> _Given problem_
Return each line of the listing that contains the string "pine".

> _Data provided_
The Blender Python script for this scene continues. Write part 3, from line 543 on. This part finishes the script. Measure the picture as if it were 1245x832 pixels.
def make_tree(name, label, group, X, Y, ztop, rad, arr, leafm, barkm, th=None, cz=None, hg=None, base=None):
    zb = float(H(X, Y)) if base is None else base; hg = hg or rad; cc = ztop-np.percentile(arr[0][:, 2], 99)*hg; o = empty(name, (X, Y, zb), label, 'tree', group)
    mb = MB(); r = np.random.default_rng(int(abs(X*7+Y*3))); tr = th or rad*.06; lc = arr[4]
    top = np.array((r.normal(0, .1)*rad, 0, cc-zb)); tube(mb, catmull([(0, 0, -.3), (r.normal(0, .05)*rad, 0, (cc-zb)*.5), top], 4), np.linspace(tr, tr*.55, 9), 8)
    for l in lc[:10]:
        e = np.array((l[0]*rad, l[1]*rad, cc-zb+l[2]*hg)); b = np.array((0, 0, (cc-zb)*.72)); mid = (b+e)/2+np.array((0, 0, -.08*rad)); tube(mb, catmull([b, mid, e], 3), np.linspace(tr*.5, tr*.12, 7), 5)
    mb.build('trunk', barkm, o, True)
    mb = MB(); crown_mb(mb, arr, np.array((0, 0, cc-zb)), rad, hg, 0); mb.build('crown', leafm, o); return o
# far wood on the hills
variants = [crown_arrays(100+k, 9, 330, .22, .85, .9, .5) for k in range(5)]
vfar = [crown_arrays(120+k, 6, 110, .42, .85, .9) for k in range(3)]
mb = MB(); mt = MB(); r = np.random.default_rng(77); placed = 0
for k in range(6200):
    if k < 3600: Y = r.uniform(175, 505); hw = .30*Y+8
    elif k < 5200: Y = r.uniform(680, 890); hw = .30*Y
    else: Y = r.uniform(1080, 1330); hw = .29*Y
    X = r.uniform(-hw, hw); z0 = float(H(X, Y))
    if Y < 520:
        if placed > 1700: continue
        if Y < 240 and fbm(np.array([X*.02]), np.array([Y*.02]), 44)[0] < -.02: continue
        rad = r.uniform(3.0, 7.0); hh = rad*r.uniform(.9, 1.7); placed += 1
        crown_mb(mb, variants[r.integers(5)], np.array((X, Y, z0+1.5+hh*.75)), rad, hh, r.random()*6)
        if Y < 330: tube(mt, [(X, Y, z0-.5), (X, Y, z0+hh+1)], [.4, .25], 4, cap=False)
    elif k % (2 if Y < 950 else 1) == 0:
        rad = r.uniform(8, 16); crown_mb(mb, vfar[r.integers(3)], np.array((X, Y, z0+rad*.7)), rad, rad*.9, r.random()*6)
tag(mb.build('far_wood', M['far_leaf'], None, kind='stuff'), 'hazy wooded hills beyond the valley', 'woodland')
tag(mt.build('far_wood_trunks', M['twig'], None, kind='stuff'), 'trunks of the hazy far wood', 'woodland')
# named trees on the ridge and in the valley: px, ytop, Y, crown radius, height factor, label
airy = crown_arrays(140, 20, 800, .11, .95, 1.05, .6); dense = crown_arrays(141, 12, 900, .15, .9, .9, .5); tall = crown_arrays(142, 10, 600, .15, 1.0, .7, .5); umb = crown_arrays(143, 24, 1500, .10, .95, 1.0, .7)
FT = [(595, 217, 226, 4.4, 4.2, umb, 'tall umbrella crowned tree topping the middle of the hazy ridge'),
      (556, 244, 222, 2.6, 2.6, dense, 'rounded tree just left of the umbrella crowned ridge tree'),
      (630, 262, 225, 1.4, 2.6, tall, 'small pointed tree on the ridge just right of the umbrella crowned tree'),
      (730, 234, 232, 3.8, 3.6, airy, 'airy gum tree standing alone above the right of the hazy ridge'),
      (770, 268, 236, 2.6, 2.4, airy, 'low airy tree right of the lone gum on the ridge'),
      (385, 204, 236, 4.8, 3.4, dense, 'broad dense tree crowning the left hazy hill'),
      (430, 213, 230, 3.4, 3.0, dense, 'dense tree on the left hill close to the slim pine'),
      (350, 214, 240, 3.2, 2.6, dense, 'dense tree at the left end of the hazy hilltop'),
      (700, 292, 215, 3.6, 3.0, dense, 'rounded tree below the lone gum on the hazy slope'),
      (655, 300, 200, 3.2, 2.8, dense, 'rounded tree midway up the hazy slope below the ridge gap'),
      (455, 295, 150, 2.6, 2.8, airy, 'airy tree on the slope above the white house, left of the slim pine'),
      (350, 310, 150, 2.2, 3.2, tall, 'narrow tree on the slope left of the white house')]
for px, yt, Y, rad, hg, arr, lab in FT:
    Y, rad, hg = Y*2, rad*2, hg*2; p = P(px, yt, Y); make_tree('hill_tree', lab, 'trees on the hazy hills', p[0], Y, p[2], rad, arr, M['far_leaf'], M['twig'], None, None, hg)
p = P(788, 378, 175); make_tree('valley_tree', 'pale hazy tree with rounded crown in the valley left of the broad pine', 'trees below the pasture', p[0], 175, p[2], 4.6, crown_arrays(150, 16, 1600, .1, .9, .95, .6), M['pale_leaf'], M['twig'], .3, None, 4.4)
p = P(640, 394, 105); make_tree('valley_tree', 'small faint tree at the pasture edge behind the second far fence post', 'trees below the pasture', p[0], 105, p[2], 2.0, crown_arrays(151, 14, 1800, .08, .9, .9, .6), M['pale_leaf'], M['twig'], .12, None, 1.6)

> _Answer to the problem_
      (430, 213, 230, 3.4, 3.0, dense, 'dense tree on the left hill close to the slim pine'),
      (455, 295, 150, 2.6, 2.8, airy, 'airy tree on the slope above the white house, left of the slim pine'),
p = P(788, 378, 175); make_tree('valley_tree', 'pale hazy tree with rounded crown in the valley left of the broad pine', 'trees below the pasture', p[0], 175, p[2], 4.6, crown_arrays(150, 16, 1600, .1, .9, .95, .6), M['pale_leaf'], M['twig'], .3, None, 4.4)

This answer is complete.